Sunday, June 20, 2010


This was an interview I recently did for Scanlan's Monthly, reprinted here.

1. What would you call yourself, a poet or a singer, or do you think that you write poems and then you put music to it?

Of course everything is erotic to me; if it isn't erotic, it isn't interesting.

2. Do you know any Swedes?

How should I know? In any case, one must not be serious. Not only is it absurd, but a serious person cannot have sex.

3. Does the large amount of money you get now mean much to you?

Certainly not! I think that any artistic product must stand or fall on what's there. A chimpanzee can do an abstract painting, if it's good, that's great.

4. How are your friends?

Very religious. Very. But now she is crazy. She lay on top of me when I was tied to the bed. She writes me all the time begging me to return. Why must we speak of my mother?

5. You've said you think message songs are vulgar. Why?

Make love to the police. We need highly trained squads of lovemakers to go everywhere and make love.

6. Do you think Lincoln wore his hair long to keep his head warm?

Many dirty hands have fondled beauty, made it their banner; I'd like to chop off those hands, because I do believe in that banner . . . the difference is that art is beauty, which the Beatniks naturally lack, hm?

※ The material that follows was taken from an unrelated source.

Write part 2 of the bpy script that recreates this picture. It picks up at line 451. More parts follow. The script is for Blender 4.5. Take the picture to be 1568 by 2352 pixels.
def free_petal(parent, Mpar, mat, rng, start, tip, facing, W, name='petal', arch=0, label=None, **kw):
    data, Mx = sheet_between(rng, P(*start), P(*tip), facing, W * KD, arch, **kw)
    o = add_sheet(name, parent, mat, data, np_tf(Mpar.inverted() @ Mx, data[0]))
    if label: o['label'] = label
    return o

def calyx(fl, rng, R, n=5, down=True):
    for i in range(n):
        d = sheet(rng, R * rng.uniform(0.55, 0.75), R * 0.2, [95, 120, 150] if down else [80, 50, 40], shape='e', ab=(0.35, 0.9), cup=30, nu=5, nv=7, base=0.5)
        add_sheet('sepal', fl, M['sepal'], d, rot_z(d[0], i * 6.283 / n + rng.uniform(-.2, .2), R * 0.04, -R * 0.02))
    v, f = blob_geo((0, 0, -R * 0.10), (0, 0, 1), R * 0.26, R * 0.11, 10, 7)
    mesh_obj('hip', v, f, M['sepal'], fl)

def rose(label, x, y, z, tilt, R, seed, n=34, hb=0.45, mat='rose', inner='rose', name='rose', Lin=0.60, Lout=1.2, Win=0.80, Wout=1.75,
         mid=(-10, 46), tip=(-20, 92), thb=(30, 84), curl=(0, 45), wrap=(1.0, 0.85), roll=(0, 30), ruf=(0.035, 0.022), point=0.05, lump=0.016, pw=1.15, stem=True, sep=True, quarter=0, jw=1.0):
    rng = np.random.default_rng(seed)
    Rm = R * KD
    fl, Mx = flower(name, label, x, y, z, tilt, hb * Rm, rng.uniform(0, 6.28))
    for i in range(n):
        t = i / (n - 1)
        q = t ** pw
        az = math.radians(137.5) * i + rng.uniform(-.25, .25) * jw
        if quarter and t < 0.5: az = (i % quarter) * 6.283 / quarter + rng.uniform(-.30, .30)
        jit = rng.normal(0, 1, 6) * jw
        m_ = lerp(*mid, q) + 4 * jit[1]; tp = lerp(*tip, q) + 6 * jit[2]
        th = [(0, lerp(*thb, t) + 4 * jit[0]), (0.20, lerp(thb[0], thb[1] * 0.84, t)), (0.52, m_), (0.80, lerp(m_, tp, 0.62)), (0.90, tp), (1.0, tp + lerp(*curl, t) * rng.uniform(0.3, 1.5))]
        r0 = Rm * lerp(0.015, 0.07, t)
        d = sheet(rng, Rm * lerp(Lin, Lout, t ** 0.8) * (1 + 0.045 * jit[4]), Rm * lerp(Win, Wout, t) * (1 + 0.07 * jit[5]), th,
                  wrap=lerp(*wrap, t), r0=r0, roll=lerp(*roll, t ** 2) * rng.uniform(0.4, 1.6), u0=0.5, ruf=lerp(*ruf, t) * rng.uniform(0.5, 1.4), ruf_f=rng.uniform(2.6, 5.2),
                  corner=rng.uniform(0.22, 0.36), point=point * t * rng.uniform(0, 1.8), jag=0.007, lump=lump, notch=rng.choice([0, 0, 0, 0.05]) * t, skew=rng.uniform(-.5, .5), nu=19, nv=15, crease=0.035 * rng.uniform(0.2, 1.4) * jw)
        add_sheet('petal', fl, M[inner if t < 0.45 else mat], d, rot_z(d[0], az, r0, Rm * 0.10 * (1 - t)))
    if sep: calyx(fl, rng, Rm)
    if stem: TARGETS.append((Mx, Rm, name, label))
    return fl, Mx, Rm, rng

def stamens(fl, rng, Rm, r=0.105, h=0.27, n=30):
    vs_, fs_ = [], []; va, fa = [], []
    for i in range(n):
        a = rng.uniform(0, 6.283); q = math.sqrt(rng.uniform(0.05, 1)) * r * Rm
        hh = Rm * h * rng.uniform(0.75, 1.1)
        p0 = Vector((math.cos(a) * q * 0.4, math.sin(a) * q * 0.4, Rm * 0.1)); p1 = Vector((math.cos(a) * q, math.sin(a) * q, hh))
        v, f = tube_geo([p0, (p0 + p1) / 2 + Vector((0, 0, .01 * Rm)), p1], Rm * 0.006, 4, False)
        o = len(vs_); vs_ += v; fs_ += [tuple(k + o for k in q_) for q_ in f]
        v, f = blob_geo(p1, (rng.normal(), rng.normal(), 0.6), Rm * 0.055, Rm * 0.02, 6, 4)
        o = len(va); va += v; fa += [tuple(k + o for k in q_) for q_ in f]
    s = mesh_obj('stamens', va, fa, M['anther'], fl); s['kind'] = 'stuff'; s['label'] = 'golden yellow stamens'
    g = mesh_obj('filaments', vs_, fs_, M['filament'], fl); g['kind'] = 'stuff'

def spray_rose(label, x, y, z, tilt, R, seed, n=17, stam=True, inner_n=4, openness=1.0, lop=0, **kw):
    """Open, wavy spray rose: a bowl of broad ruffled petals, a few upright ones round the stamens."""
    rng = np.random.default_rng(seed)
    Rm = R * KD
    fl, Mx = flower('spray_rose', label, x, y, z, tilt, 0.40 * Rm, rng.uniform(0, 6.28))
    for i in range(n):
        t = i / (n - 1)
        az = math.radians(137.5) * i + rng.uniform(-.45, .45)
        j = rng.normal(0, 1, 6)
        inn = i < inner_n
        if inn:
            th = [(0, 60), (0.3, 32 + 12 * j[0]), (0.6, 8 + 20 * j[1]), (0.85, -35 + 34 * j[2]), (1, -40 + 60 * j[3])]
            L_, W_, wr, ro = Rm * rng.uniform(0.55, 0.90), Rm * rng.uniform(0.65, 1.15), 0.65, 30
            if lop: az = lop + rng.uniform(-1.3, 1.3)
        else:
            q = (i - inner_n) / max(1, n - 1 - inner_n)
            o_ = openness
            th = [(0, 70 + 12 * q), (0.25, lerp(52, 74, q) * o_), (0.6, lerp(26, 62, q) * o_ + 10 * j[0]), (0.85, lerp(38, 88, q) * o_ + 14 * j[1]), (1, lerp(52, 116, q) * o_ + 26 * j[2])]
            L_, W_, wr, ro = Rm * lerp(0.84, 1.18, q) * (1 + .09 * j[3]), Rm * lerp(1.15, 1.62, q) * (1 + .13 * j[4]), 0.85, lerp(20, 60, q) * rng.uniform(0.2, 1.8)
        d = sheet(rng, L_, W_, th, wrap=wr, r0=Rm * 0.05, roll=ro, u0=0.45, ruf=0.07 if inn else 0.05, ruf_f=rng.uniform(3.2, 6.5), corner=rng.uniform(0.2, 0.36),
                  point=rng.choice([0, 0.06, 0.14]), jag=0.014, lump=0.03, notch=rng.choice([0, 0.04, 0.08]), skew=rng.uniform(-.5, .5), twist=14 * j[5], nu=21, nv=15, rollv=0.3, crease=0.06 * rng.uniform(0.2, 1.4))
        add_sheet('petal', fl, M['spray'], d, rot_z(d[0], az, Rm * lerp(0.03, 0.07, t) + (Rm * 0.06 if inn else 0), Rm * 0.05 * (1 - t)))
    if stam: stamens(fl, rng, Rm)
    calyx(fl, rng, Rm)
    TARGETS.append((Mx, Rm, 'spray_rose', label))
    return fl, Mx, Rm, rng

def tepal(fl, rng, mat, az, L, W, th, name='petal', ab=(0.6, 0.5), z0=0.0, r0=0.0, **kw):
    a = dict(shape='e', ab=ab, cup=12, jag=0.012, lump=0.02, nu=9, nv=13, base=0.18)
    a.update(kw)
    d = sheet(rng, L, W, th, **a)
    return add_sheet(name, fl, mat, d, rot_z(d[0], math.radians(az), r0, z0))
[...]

7. do you find that people who call you a genius have any influence on your writing?
No, I don't, but that's not my wish. That's Merce's wish because he's involved with a large company of dancers and a school, so if his name were in the phone book, it would be awful. Anyway, people find out what your number is whether it's in the book or not.

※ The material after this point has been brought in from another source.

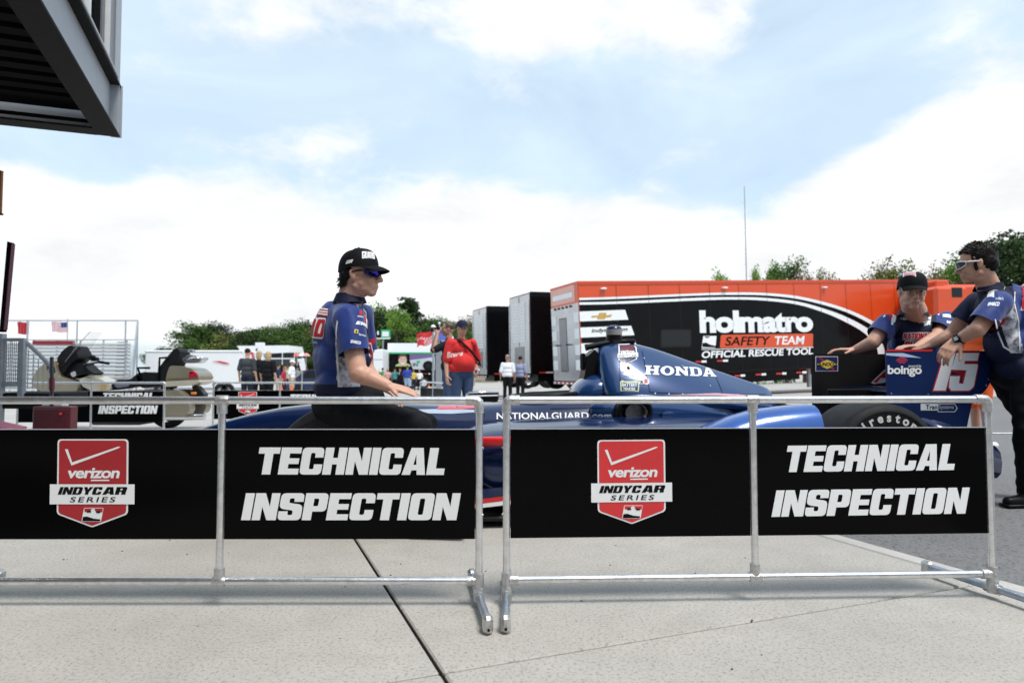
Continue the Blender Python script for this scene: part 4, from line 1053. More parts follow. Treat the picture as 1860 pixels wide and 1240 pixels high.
for L, m, of, nm in ((top1, white_v, .003, 'white_stripe'), (top2, blk_p, .006, 'black_line'), (top3, white_v, .009, 'white_stripe'), (top4, blk_p, .012, 'black_field')):
    MB().flat(fs, poly2d([clipb(sp(L + bot))]), of).build(nm, m, tr, recalc=False)
OFF = .016
def tfit(vf, bl, br, tl, m=white_v, off=OFF, name='lettering', fr=None):
    return MB().flat(fr or fs, fitpx(fr or fs, vf, bl, br, tl), off).build(name, m, tr, recalc=False)
def tpoly(L, m, off=OFF, name='stripe', r=0, fr=None):
    return MB().flat(fr or fs, poly2d([rnd((fr or fs).pts(L), r, 3) if r else (fr or fs).pts(L)]), off).build(name, m, tr, recalc=False)
tfit(text2d('holmatro', .045, .92), (1271, 605), (1477, 603), (1269.5, 563.5))
tpoly([(1307, 632), (1476, 629.5), (1476.5, 605.5), (1309, 608)], orange_p, OFF, 'label_field', .06)
tfit(text2d('SAFETY', .018, 1.0), (1316, 628), (1396, 626.5), (1319, 611.5), blk_v, OFF+.004)
tfit(text2d('TEAM', .02, 1.0), (1405, 626), (1459, 625), (1407, 610.5), white_v, OFF+.004)
tpoly([(1274, 635.2), (1477, 631), (1477, 629.8), (1274, 634)], white_v, OFF+.002, 'rule_line')
tfit(text2d('OFFICIAL RESCUE TOOL', .03, 1.0), (1273.5, 650.5), (1476, 643.5), (1275, 637.5))
tpoly([(1274, 632), (1299, 632), (1301, 610), (1277, 610)], white_v, OFF, 'car_logo'); tpoly([(1275, 630), (1299, 631), (1299.5, 628), (1290, 626), (1282, 622), (1275.5, 623)], blk_v, OFF+.003, 'car_logo_shape')
tpoly([(1278, 611), (1290, 611), (1284, 614)], blk_v, OFF+.003, 'car_logo_shape'); 
# white slats with sponsors
rows = [((1044, 584), (1141, 580.5), (1135, 562.5), (1044, 566)), ((1045, 613.5), (1152, 608.5), (1146, 591.5), (1044, 595)), ((1046, 643), (1158, 638.5), (1154, 620.5), (1046, 624)), ((1048, 672.5), (1166, 667), (1160, 650), (1048, 653.5))]
for L in rows:
    q = fs.pts(L); q = [(max(a, .01), b) for a, b in q]; MB().flat(fs, poly2d([q]), OFF).build('white_slat', white_v, tr, recalc=False)
gold = mat('gold_print', (.62, .38, .10), .35, .3)
tpoly([(1074, 573.5), (1086, 573), (1088, 568), (1101, 568), (1101, 572.5), (1112, 571), (1108, 576), (1100, 576.5), (1098, 579.5), (1084, 580), (1085, 576), (1074, 577)], gold, OFF+.004, 'bow_tie_logo')
tfit(text2d('indycar.com', .03), (1073, 606), (1138, 603), (1076, 597), blk_v, OFF+.004)
tfit(text2d('holmatro', .035), (1075, 637), (1140, 634), (1075, 626), blk_v, OFF+.004)
tfit(text2d('Firestone', .035), (1077, 667), (1145, 664), (1079, 656), blk_v, OFF+.004)
tpoly([(1199, 631), (1255, 630), (1255, 598), (1200, 598)], mat('window_rubber', (.02, .02, .02), .4), OFF, 'window_frame', .1)
tpoly([(1201.5, 628.5), (1252.5, 628), (1252.5, 600.5), (1202, 600.5)], glass_d, OFF+.006, 'window_pane', .08)
for (px, py) in ((1095, 524.5), (1315, 523), (1496, 522.5), (1690, 523)):
    a, b = fs.at(px, py); c = fs.p(a, b, .03); MB().box(c, (.21, .21, .06), Matrix((sd, fs.n, up_)).transposed(), 0, .03).build('marker_lamp', white_p, tr)
for (x0, x1, y) in ((1263, 1283, 656.7), (1302, 1322, 655.2), (1334, 1353, 682.2), (1372, 1391, 680), (1409.5, 1428, 678.4), (1446, 1464.5, 676.3), (1500, 1518, 674)):
    tpoly([(x0, y+1.3), (x0+11, y+1.0), (x0+11, y-1.5), (x0, y-1.2)], red_v, OFF, 'reflective_tape'); tpoly([(x0+11, y+1.6), (x1, y+1.4), (x1, y-2.4), (x0+11, y-2.2)], white_v, OFF, 'reflective_tape')
for a in [1.5+1.32*k for k in range(12)]:
    MB().flat(fs, ([(a, .03), (a+.012, .03), (a+.012, H_B-.12), (a, H_B-.12)], [(0, 1, 2, 3)]), .0125).build('panel_seam', mat('seam_dark', (.02, .02, .02), .6), tr, recalc=False)
for b in (.06, H_B-.14): MB().flat(fs, ([(.02, b), (LEN, b), (LEN, b+.015), (.02, b+.015)], [(0, 1, 2, 3)]), .013).build('panel_seam', mat('seam_dark', (0, 0, 0)), tr, recalc=False)
# rear face
fre = Frame(A - up_*H_B + rearv*wid, -rearv, up_); fre = Frame(fre.O + fre.n*(.003 if True else 0), -rearv, up_)
def rq(a0, a1, b0, b1, m, off, name, r=0, pts=None):
    L = pts or [(a0, b0), (a1, b0), (a1, b1), (a0, b1)]; return MB().prism([rnd(L, r, 3) if r else L], fre, off-.006, off).build(name, m, tr)
rq(0.02, wid-.02, .02, H_B-.75, silver_p, .004, 'rear_door')
rq(.05, wid-.3, H_B-.68, H_B-.08, mat('pale_orange_panel', (.80, .42, .34), .4), .004, 'rear_upper_panel')
rq(.25, wid-.5, H_B-.50, H_B-.32, white_v, .010, 'rear_white_label')
for k in range(5): 
    c = fre.p(.45+k*.36, H_B-.82, .02); MB().ell(c, (.05, .05, .05), nu=10, nv=6).build('rear_lamp', mat('red_lens', (.12, .01, .01), .2), tr)
rq(.75, 1.45, .35, 2.35, mat('dark_door_gap', (.05, .05, .055), .5), .006, 'side_door_frame'); rq(.79, 1.41, .39, 2.31, mat('door_grey', (.20, .205, .22), .2, .4), .012, 'side_door')
for z in (2.28, 1.70, 1.12, .58):
    rq(.05, .50, z-.16, z+.20, white_v, .014, 'white_slat'); rq(wid-.42, wid-.02, z-.16, z+.20, white_v, .014, 'white_slat')
for a in (.62, 1.62): MB().box(fre.p(a, 1.35, .04), (.05, .2, .05), Matrix((-rearv, fre.n, up_)).transposed()).build('door_handle', blk, tr)
MB().box(fre.p(wid/2, -.06, -.02), (wid, .14, .10), Matrix((-rearv, fre.n, up_)).transposed(), 0, .01).build('rear_bumper', blk, tr)
for k in range(12):
    a = .1 + k*(wid-.2)/12; MB().prism([[(a, -.10), (a+(wid-.2)/12-.01, -.10), (a+(wid-.2)/12-.01, -.02), (a, -.02)]], fre, .05, .054).build('reflective_tape', red_v if k % 2 else white_v, tr)
tb_(3.2, 9.5, .02, .2, -.38, 0).build('side_skirt', blk_p, tr)
for a in (3.9, 4.95, 6.0):
    for d in (.12, wid-.4):
        c = A - up_*(H_B+.28) + sd*a + rearv*d
        MB().lathe(c - rearv*.02, rearv, [(.22, .02), (.4, 0), (.44, .03), (.44, .25), (.4, .28), (.2, .26)], 32).build('wheel', rubber, tr, smooth=40)
        MB().lathe(c - rearv*.03, rearv, [(.001, .02), (.08, 0), (.12, .04), (.2, .05), (.23, .02)], 24).build('hubcap', silver_p, tr, smooth=40)
tb_(0.4, LEN-.5, .5, wid-.5, -.25, 0).build('chassis', blk, tr)
for a in (10.2,): tb_(a, a+.12, .3, .42, -.75, 0).build('landing_leg', grey_p, tr)
# ---- two black trailers with silver rear doors
def black_trailer(label, nc, Y, top, fc, Yf, tfc, L, tilt):
    A, rr_, sd, up_, _ = trailer_frames(nc, Y, top, fc, Yf, tfc, tilt); w = 2.5; H = 3.35
    rv = (rr_ - sd*rr_.dot(sd) - up_*rr_.dot(up_)).normalized(); R = Matrix((sd, rv, up_)).transposed()
    t = thing('black_trailer', label, 'trailer', A - up_*(H+.7), group='black box trailers behind the man in red')
    def q(a0, a1, d0, d1, z0, z1, nm, m, bev=0): return MB().box(A - up_*H + sd*((a0+a1)/2) + rv*((d0+d1)/2) + up_*((z0+z1)/2), (a1-a0, d1-d0, z1-z0), R, 0, bev).build(nm, m, t)
    q(0, L, 0, w, 0, H, 'body', blk_p, .03); q(-.012, L, -.012, .0, H-.08, H+.012, 'roof_rail', blk_p)
    q(-.02, 0, .06, w-.06, .04, H-.06, 'rear_door', silver_p, .008); q(-.03, -.02, w/2-.01, w/2+.01, .06, H-.1, 'door_seam', blk)
    q(-.03, -.02, .55, w-.5, 1.35, H-.35, 'glare_patch', mat('painted_glare', (.70, .71, .73), .3, .1)); q(-.032, -.02, .7, w-.7, .35, 1.15, 'lower_door', mat('door_grey', (0, 0, 0)))  # glare on the upper door is put into the colour of a pale patch
    for z in [1.45 + k*.13 for k in range(12)]: q(-.036, -.03, .6, w-.55, z, z+.03, 'panel_line', silver_p)
    for d in (.08, w-.12): q(-.045, -.02, d, d+.04, .3, H-.3, 'door_hinge_bar', chrome)
    n = 12
    for k in range(n): q(-.06, -.05, .05+k*(w-.1)/n, .05+(k+.9)*(w-.1)/n, -.10, -.03, 'reflective_tape', red_v if k % 2 else white_v)
    q(-.05, .05, 0, w, -.12, 0, 'rear_bumper', blk); q(.5, L-.4, .5, w-.5, -.3, 0, 'chassis', blk)
    q(.35, .65, -.01, -.002, .05, .10, 'reflective_tape', red_v); q(.65, .95, -.01, -.002, .05, .10, 'reflective_tape', white_v)
    for a in (2.1, 3.2):
        for d in (.05, w-.35):
            c = A - up_*(H+.22) + sd*a + rv*d
            MB().lathe(c, rv, [(.25, .02), (.42, 0), (.47, .03), (.47, .27), (.42, .3), (.2, .28)], 28).build('wheel', rubber, t, smooth=40)
            MB().lathe(c - rv*.01, rv, [(.001, .02), (.09, 0), (.15, .05), (.24, .06), (.28, .01)], 24).build('hubcap', chrome, t, smooth=40)
    return t
black_trailer('nearer and taller looking black trailer, next to the orange trailer', 963, 27.6, 530, 927, 29.8, 541, 9, radians(.8))
black_trailer('further black trailer partly behind the man in red', 884, 33.0, 556, 860, 35.2, 564, 9, radians(.8))
# ---- orange tractor cab at the right
cb = W(1740, 640, 26.5); gcb = gz(cb.x, cb.y)
cab = thing('orange_truck', 'orange truck cab with a small dark window behind the leaning crewman', 'truck', (cb.x, cb.y, gcb))
def cbx(x0, y0, x1, y1, Y, dep, nm, m, bev=.05):
    a, b = W(x0, y1, Y), W(x1, y0, Y); return MB().box(((a.x+b.x)/2, Y+dep/2, (a.z+b.z)/2), (b.x-a.x, dep, b.z-a.z), None, 0, bev).build(nm, m, cab)
cbx(1704, 508, 1724, 680, 26.6, 2.4, 'sleeper', orange_p); cbx(1716, 516, 1796, 690, 26.5, 2.3, 'cab_body', orange_p, .12); cbx(1700, 519, 1760, 600, 26.3, 2.4, 'roof_fairing', orange_p, .12)
cbx(1729, 522, 1748, 540, 26.29, .03, 'window', glass_d, .02); cbx(1752, 540, 1790, 580, 26.47, .04, 'door_window', glass_d, .04); cbx(1730, 600, 1800, 604, 26.46, .04, 'trim_line', blk, .005)
for x in (1720, 1790): 
    c = W(x, 702, 26.6); MB().lathe((c.x, 26.5, gcb+.5), (0, 1, 0), [(.25, .02), (.45, 0), (.5, .03), (.5, .27), (.42, .3)], 28).build('wheel', rubber, cab, smooth=40)
# ---- thin mast
ms = thing('radio_mast', 'very thin tall mast rising above the orange trailer', 'mast', (W(1356, 600, 60).x, 60, gz(W(1356, 600, 60).x, 60)))
mb = MB(); mb.cyl(W(1359, 640, 60), W(1352, 338, 60), .06, 6, 0, .035); mb.build('mast_tube', mat('mast_grey', (.35, .37, .4), .5), ms)
mb = MB(); [mb.cyl(W(1358.5-i*.9, 620-i*28, 60)+V((-.12, 0, 0)), W(1358.5-i*.9, 620-i*28, 60)+V((.12, 0, 0)), .012, 4) for i in range(10)]; mb.build('cross_bar', grey_p, ms)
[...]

8. If a young man considering a career in the arts wanted to meet a lot of women, would he be better off learning to paint or to play guitar?

That's the trouble, of course, for any individual. There is the rest of society and the rest of history. I think we have to take that circumstance as the means upon which we work to help us discover the nature of the next step, rather than taking it as something to lament. That's what my father would have done.

9. Can't dreams also mean hopes about the future?

Now, it's those two things: the cockroaches on the one hand, and the mosquitoes on the other that brought about, didn't they? The DDT?

10. Who's that playing with you here?

He was a student of Bonnie Bird. Yes. And he was absolutely remarkable. In fact when Martha Graham saw him, she took him immediately in her company. He was a creature of the air. And no one knew it at the time that he would come down to earth as he has in recent years. (laughs) He's been forced down to the earth, but he refuses to stop dancing. I'm sure he'll dance the day he dies.

11. What's your take on politics?

Well, I think this is why Buddhism is so important to so many people now, is that the -- One of the principles of Buddhist philosophy is that everything causes everything else, and that there is nothing that is not caused by everything else, and that each thing is at the center of the universe, and these centers are in interpenetration and non-obstruction

12. Like a locomotive, a pair of boots, a kiss or the rain?

People ask what the avant-garde is and whether it's finished. It isn't. There will always be one. The avantgarde is flexibility of mind. And it follows like day, the night from not falling prey to government and education. Without the avant-garde nothing would get invented. If your head is in the clouds, keep your feet on the ground. If your feet are on the ground, keep your head in the clouds.